Romney Votes to Convict in spite of Forseen Trump Acquittal

Patrick Kane, Staff Reporter

 On Feb. 5, the U.S. Senate formally voted to acquit President Donald J. Trump on both charges of corruption for which he was impeached by the House of Representatives. The outcome, which was almost a guarantee from the start of the trial because of the Senate being majority Republican, was expected to fall along party lines. This turned out not to be the case, as Utah Sen. Mitt Romney voted to convict President Trump on the charge of abuse of power, an event that almost overshadowed the president’s acquittal in the press. With this, Romney became the first senator in American history to vote to remove a president of his party.

 According to Cable News Network, Romney was expected to be a key swing vote during the impeachment trial from the beginning. Though the measure was ultimately blocked, Romney voted with Democrats to grant additional witnesses, namely former National Security Advisor John Bolton. 

In the days leading up to the final vote, many in the media and the Senate were unsure of how Romney would vote. However, on the day of the vote, Romney appeared on Fox News to announce he would in fact be voting to convict Trump for abuse of power. 

During his speech on the Senate floor, Romney argued that he took an oath under God to be impartial, and he wished to honor that. He stated he believed that the president’s legal team failed to properly rebut the House managers’ case, and that what the president did was clearly and flagrantly wrong. Romney concluded, “Corrupting an election to keep oneself in office is perhaps the most abusive and destructive violation of one’s oath of office that I can imagine.” 

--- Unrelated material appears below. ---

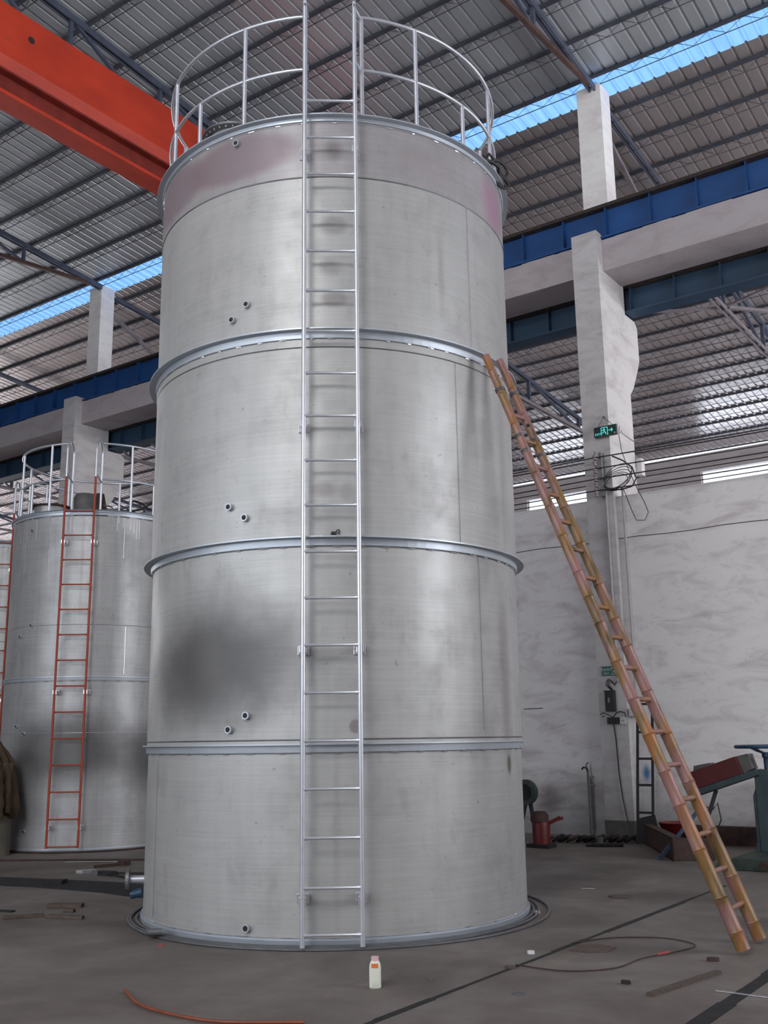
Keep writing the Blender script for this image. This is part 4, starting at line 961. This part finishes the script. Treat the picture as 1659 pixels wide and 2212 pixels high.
ob('steel_hoop', MB().tube([(1.44 * math.cos(2 * PI * k_ / 90), 1.44 * math.sin(2 * PI * k_ / 90), .014) for k_ in range(90)], .014, 6, closed=True), 'rust_iron', smooth=True, label='dark steel hoop lying round the foot of the smaller tank', cat='hoop', loc=(T2.location.x, T2.location.y, 0))
ob('dolly_handle', MB().beam((-11.05, 8.95, .02), (-10.95, 9.35, .02), .03, .03).box((-11.02, 9.3, 0), (-10.9, 9.42, .06)), 'rust_iron', label='small rusty iron hook in front of the orange ladder foot', cat='iron')

# cardboard drum with a brown coat over it, far left
dr = thing('cardboard_drum', (-13.66, 9.18, 0), 'tall brown cardboard drum at the left edge under a coat', 'drum')
ob('drum_body', MB().lathe([(.0001, 0), (.27, 0), (.265, .03), (.26, 1.30), (.0001, 1.30)], 36), 'cardboard', dr, smooth=True)
ct = thing('brown_coat', (-13.66, 9.18, 1.32), 'dark brown coat draped over the drum at the left edge', 'coat')
vs = []; fs = []; NS = 64; rings = [(.30, .012), (.24, .08), (.14, .15), (.02, .23), (-.15, .27), (-.35, .30), (-.55, .32), (-.68, .335)]
for j, (z, rr) in enumerate(rings):
    for i in range(NS):
        a = 2 * PI * i / NS; amp = .010 + .045 * j / len(rings)
        q = rr + (amp * math.sin(a * 9 + .5 * math.sin(a * 3)) + .4 * amp * math.sin(a * 17 + j) if j > 1 else 0)
        zz = z + (0.10 * math.sin(a * 2 + 1.1) + .05 * math.sin(a * 5) if j == len(rings) - 1 else 0)
        vs.append((q * math.sin(a) + (.05 if j == 0 else .0), -q * math.cos(a), zz))
for j in range(len(rings) - 1):
    for i in range(NS): fs.append((j * NS + i, j * NS + (i + 1) % NS, (j + 1) * NS + (i + 1) % NS, (j + 1) * NS + i))
fs.append(tuple(range(NS)))
o = ob('coat_body', MB().add(vs, fs), 'brown_cloth', ct, smooth=True); md = o.modifiers.new('thickness', 'SOLIDIFY'); md.thickness = .008
sl = MB().tube(smooth_path([(.12, -.16, .12), (.22, -.15, -.05), (.30, -.14, -.40), (.34, -.13, -.80)]), .07, 12, radii=[.06 + .03 * math.sin(PI * i / 24) + .012 * math.sin(i * 1.7) for i in range(25)])
ob('sleeve', sl, 'brown_cloth', ct, smooth=True)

In response to his vote, Trump attacked      Romney on Twitter, saying, “Had failed presidential candidate Mitt Romney devoted the same energy and anger to defeating a faltering Barack Obama as he sanctimoniously does to me, he could have won the election.”

While many in the media and politics were surprised by Romney’s vote, Colin Swearingen, associate professor of political science at John Carroll, wasn’t taken back in the slightest. “What differentiates [Romney] from people like Susan Collins or Lisa Murkowski was that Romney has taken a more measured approach to Donald Trump,” he said. “During his Senate campaign in Utah, he made it very clear he would not just give in to anything and everything Trump wanted.”